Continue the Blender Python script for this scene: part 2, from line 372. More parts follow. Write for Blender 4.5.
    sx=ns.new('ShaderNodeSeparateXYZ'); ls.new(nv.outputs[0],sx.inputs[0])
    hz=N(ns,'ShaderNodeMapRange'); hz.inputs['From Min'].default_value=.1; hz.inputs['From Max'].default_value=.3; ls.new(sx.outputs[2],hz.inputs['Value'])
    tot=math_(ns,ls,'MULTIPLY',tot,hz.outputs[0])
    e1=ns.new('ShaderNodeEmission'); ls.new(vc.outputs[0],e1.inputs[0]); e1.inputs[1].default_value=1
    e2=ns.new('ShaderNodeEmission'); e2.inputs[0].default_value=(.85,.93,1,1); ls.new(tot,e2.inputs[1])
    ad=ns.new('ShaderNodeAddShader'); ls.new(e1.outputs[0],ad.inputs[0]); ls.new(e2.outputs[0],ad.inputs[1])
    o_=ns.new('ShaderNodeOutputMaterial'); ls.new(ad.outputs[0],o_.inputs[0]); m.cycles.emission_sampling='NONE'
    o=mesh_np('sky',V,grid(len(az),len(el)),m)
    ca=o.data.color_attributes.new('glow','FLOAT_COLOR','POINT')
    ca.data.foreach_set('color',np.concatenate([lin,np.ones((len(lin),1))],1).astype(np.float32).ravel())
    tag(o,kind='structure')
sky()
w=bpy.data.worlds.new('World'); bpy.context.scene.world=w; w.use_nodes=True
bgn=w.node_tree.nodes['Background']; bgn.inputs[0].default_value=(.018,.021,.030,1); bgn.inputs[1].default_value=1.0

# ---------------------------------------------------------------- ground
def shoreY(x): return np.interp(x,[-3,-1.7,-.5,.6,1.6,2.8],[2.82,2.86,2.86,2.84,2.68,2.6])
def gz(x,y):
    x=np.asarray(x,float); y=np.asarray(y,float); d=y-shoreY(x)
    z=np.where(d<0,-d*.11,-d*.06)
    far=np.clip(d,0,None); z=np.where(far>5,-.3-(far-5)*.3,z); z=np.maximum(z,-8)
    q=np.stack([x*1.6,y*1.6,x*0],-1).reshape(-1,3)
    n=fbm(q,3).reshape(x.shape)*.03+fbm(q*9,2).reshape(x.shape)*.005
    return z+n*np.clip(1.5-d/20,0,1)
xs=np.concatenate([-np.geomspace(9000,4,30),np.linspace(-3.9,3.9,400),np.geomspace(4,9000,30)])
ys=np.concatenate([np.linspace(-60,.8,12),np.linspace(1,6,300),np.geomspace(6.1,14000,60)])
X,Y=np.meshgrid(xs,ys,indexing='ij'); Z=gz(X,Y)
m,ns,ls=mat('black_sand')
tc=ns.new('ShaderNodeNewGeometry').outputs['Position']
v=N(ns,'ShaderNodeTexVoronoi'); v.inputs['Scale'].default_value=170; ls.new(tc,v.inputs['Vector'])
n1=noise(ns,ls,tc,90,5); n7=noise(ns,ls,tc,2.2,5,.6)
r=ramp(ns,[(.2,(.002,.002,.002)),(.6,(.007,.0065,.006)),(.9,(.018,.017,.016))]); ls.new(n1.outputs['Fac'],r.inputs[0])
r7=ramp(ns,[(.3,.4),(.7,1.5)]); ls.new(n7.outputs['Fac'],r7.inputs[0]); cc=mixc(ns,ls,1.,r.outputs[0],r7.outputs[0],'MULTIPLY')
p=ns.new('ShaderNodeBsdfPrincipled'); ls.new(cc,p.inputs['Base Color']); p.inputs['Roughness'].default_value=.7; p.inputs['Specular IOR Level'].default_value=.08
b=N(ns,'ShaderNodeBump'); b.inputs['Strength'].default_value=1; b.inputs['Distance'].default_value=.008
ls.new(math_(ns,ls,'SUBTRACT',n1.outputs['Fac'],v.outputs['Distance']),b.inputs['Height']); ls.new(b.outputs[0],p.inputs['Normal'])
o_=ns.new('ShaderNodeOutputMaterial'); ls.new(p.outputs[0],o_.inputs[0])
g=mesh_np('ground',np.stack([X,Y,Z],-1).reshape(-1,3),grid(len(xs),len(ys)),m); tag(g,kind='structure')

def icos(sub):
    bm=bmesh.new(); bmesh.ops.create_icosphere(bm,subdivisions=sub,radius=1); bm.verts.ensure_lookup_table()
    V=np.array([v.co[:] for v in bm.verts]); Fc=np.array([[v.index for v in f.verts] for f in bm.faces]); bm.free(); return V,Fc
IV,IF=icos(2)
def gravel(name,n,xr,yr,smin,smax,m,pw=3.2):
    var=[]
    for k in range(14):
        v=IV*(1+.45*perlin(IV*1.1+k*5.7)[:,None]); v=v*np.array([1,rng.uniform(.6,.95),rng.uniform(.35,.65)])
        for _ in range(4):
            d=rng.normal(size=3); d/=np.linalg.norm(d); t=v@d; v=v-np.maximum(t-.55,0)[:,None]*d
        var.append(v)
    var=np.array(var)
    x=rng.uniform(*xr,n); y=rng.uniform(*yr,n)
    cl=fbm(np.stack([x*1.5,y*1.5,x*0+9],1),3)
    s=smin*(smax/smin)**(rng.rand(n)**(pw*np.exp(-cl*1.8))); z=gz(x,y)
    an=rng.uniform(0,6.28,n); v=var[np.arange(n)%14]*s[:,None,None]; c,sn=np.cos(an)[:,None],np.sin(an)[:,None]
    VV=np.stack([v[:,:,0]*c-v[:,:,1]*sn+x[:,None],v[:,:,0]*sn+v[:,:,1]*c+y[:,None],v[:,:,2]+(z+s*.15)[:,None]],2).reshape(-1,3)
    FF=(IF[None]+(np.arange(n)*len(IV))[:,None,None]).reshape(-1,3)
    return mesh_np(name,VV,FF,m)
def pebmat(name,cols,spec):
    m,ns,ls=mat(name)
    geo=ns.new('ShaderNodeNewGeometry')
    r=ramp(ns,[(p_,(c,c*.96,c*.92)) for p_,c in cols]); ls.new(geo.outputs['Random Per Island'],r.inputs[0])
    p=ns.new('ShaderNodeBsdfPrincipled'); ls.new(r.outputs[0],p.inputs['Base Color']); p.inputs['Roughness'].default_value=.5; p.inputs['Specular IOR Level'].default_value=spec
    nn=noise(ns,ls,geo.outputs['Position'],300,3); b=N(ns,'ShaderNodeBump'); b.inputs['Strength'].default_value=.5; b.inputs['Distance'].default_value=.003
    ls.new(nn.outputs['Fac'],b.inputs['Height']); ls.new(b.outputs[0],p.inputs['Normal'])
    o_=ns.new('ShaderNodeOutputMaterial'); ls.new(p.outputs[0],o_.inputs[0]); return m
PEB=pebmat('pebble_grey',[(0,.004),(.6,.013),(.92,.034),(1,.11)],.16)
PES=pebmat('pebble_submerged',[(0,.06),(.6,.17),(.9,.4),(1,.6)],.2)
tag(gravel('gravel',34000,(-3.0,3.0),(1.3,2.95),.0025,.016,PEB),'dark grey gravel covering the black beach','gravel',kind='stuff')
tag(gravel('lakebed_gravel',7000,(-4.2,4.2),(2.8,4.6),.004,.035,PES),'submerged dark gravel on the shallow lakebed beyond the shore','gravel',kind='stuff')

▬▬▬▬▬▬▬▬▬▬

- [Given request]:
Repeat the material above in full, exactly as it stands.

- [Complete answer]:
Continue the Blender Python script for this scene: part 2, from line 372. More parts follow. Write for Blender 4.5.
    sx=ns.new('ShaderNodeSeparateXYZ'); ls.new(nv.outputs[0],sx.inputs[0])
    hz=N(ns,'ShaderNodeMapRange'); hz.inputs['From Min'].default_value=.1; hz.inputs['From Max'].default_value=.3; ls.new(sx.outputs[2],hz.inputs['Value'])
    tot=math_(ns,ls,'MULTIPLY',tot,hz.outputs[0])
    e1=ns.new('ShaderNodeEmission'); ls.new(vc.outputs[0],e1.inputs[0]); e1.inputs[1].default_value=1
    e2=ns.new('ShaderNodeEmission'); e2.inputs[0].default_value=(.85,.93,1,1); ls.new(tot,e2.inputs[1])
    ad=ns.new('ShaderNodeAddShader'); ls.new(e1.outputs[0],ad.inputs[0]); ls.new(e2.outputs[0],ad.inputs[1])
    o_=ns.new('ShaderNodeOutputMaterial'); ls.new(ad.outputs[0],o_.inputs[0]); m.cycles.emission_sampling='NONE'
    o=mesh_np('sky',V,grid(len(az),len(el)),m)
    ca=o.data.color_attributes.new('glow','FLOAT_COLOR','POINT')
    ca.data.foreach_set('color',np.concatenate([lin,np.ones((len(lin),1))],1).astype(np.float32).ravel())
    tag(o,kind='structure')
sky()
w=bpy.data.worlds.new('World'); bpy.context.scene.world=w; w.use_nodes=True
bgn=w.node_tree.nodes['Background']; bgn.inputs[0].default_value=(.018,.021,.030,1); bgn.inputs[1].default_value=1.0

# ---------------------------------------------------------------- ground
def shoreY(x): return np.interp(x,[-3,-1.7,-.5,.6,1.6,2.8],[2.82,2.86,2.86,2.84,2.68,2.6])
def gz(x,y):
    x=np.asarray(x,float); y=np.asarray(y,float); d=y-shoreY(x)
    z=np.where(d<0,-d*.11,-d*.06)
    far=np.clip(d,0,None); z=np.where(far>5,-.3-(far-5)*.3,z); z=np.maximum(z,-8)
    q=np.stack([x*1.6,y*1.6,x*0],-1).reshape(-1,3)
    n=fbm(q,3).reshape(x.shape)*.03+fbm(q*9,2).reshape(x.shape)*.005
    return z+n*np.clip(1.5-d/20,0,1)
xs=np.concatenate([-np.geomspace(9000,4,30),np.linspace(-3.9,3.9,400),np.geomspace(4,9000,30)])
ys=np.concatenate([np.linspace(-60,.8,12),np.linspace(1,6,300),np.geomspace(6.1,14000,60)])
X,Y=np.meshgrid(xs,ys,indexing='ij'); Z=gz(X,Y)
m,ns,ls=mat('black_sand')
tc=ns.new('ShaderNodeNewGeometry').outputs['Position']
v=N(ns,'ShaderNodeTexVoronoi'); v.inputs['Scale'].default_value=170; ls.new(tc,v.inputs['Vector'])
n1=noise(ns,ls,tc,90,5); n7=noise(ns,ls,tc,2.2,5,.6)
r=ramp(ns,[(.2,(.002,.002,.002)),(.6,(.007,.0065,.006)),(.9,(.018,.017,.016))]); ls.new(n1.outputs['Fac'],r.inputs[0])
r7=ramp(ns,[(.3,.4),(.7,1.5)]); ls.new(n7.outputs['Fac'],r7.inputs[0]); cc=mixc(ns,ls,1.,r.outputs[0],r7.outputs[0],'MULTIPLY')
p=ns.new('ShaderNodeBsdfPrincipled'); ls.new(cc,p.inputs['Base Color']); p.inputs['Roughness'].default_value=.7; p.inputs['Specular IOR Level'].default_value=.08
b=N(ns,'ShaderNodeBump'); b.inputs['Strength'].default_value=1; b.inputs['Distance'].default_value=.008
ls.new(math_(ns,ls,'SUBTRACT',n1.outputs['Fac'],v.outputs['Distance']),b.inputs['Height']); ls.new(b.outputs[0],p.inputs['Normal'])
o_=ns.new('ShaderNodeOutputMaterial'); ls.new(p.outputs[0],o_.inputs[0])
g=mesh_np('ground',np.stack([X,Y,Z],-1).reshape(-1,3),grid(len(xs),len(ys)),m); tag(g,kind='structure')

def icos(sub):
    bm=bmesh.new(); bmesh.ops.create_icosphere(bm,subdivisions=sub,radius=1); bm.verts.ensure_lookup_table()
    V=np.array([v.co[:] for v in bm.verts]); Fc=np.array([[v.index for v in f.verts] for f in bm.faces]); bm.free(); return V,Fc
IV,IF=icos(2)
def gravel(name,n,xr,yr,smin,smax,m,pw=3.2):
    var=[]
    for k in range(14):
        v=IV*(1+.45*perlin(IV*1.1+k*5.7)[:,None]); v=v*np.array([1,rng.uniform(.6,.95),rng.uniform(.35,.65)])
        for _ in range(4):
            d=rng.normal(size=3); d/=np.linalg.norm(d); t=v@d; v=v-np.maximum(t-.55,0)[:,None]*d
        var.append(v)
    var=np.array(var)
    x=rng.uniform(*xr,n); y=rng.uniform(*yr,n)
    cl=fbm(np.stack([x*1.5,y*1.5,x*0+9],1),3)
    s=smin*(smax/smin)**(rng.rand(n)**(pw*np.exp(-cl*1.8))); z=gz(x,y)
    an=rng.uniform(0,6.28,n); v=var[np.arange(n)%14]*s[:,None,None]; c,sn=np.cos(an)[:,None],np.sin(an)[:,None]
    VV=np.stack([v[:,:,0]*c-v[:,:,1]*sn+x[:,None],v[:,:,0]*sn+v[:,:,1]*c+y[:,None],v[:,:,2]+(z+s*.15)[:,None]],2).reshape(-1,3)
    FF=(IF[None]+(np.arange(n)*len(IV))[:,None,None]).reshape(-1,3)
    return mesh_np(name,VV,FF,m)
def pebmat(name,cols,spec):
    m,ns,ls=mat(name)
    geo=ns.new('ShaderNodeNewGeometry')
    r=ramp(ns,[(p_,(c,c*.96,c*.92)) for p_,c in cols]); ls.new(geo.outputs['Random Per Island'],r.inputs[0])
    p=ns.new('ShaderNodeBsdfPrincipled'); ls.new(r.outputs[0],p.inputs['Base Color']); p.inputs['Roughness'].default_value=.5; p.inputs['Specular IOR Level'].default_value=spec
    nn=noise(ns,ls,geo.outputs['Position'],300,3); b=N(ns,'ShaderNodeBump'); b.inputs['Strength'].default_value=.5; b.inputs['Distance'].default_value=.003
    ls.new(nn.outputs['Fac'],b.inputs['Height']); ls.new(b.outputs[0],p.inputs['Normal'])
    o_=ns.new('ShaderNodeOutputMaterial'); ls.new(p.outputs[0],o_.inputs[0]); return m
PEB=pebmat('pebble_grey',[(0,.004),(.6,.013),(.92,.034),(1,.11)],.16)
PES=pebmat('pebble_submerged',[(0,.06),(.6,.17),(.9,.4),(1,.6)],.2)
tag(gravel('gravel',34000,(-3.0,3.0),(1.3,2.95),.0025,.016,PEB),'dark grey gravel covering the black beach','gravel',kind='stuff')
tag(gravel('lakebed_gravel',7000,(-4.2,4.2),(2.8,4.6),.004,.035,PES),'submerged dark gravel on the shallow lakebed beyond the shore','gravel',kind='stuff')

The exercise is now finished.